Building industry unions cease cooperation with employers’ association

In summer 2003, trade unions in the Danish building industry broke off cooperation with the Association of Employers in the Danish Building Industry because its managing director advised employers in the industry to use cheap labour from central and eastern European countries when they join the EU in May 2004.

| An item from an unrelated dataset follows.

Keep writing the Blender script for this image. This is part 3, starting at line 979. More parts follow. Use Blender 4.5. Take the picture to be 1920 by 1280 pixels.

A recent statement from the managing director of the Association of Employers in the Danish Building Industry (Dansk Byggeri) has angered trade unions represented in the building industry, the General Workers' Union (Specialarbejderforbundet i Danmark, SiD) and the Union of Wood, Industrial and Building Workers (Forbundet Træ-Industri-Byg, TIB). He stated that it would be a sign of bad management and leadership if Danish building industry employers did not take advantage of the opportunity to employ workers from Poland and the Baltic states after they join the European Union in 1 May 2004. Such workers could be hired at the lowest wage laid down in the relevant collective agreement without any difficulty. Normally Danish workers are paid close to the double the sector's minimum wage of DKK 94 per hour because of local agreements and acquired bonus entitlements. Hiring a central or eastern European worker on the lowest possible wage might breach the spirit of the wage development agreed in collective bargaining, but would not be against any collectively agreed or legislative provision. The employers also state that Danish workers on a building site will not be able to demand that new recruits from eastern Europe be paid at the same rate as them.

The president of the trade union cartel for building and construction (Bygnings-, Anlægs, and Trækartellet, BAT) said that he was very surprised and angry about the statement, which he sees as undermining the existing cooperation between the employers’ organisation and unions. He claimed that the statement was a provocation which advised against applying against the valid agreements concluded at the bargaining table and even invited employers to employ unorganised labour. The unions stated that Dansk Byggeri apparently wants to break the 'ethical rule' that members of the employers' association should be loyal to agreements and good practice in Danish society. The unions have immediately ceased all cooperation with Dansk Byggeri, including two conferences called on the 'Day of the Danish building industry', and have also threatened to take industrial action at workplaces if central and eastern Europeans are employed to work there in great numbers for a wage much lower than that of their Danish colleagues.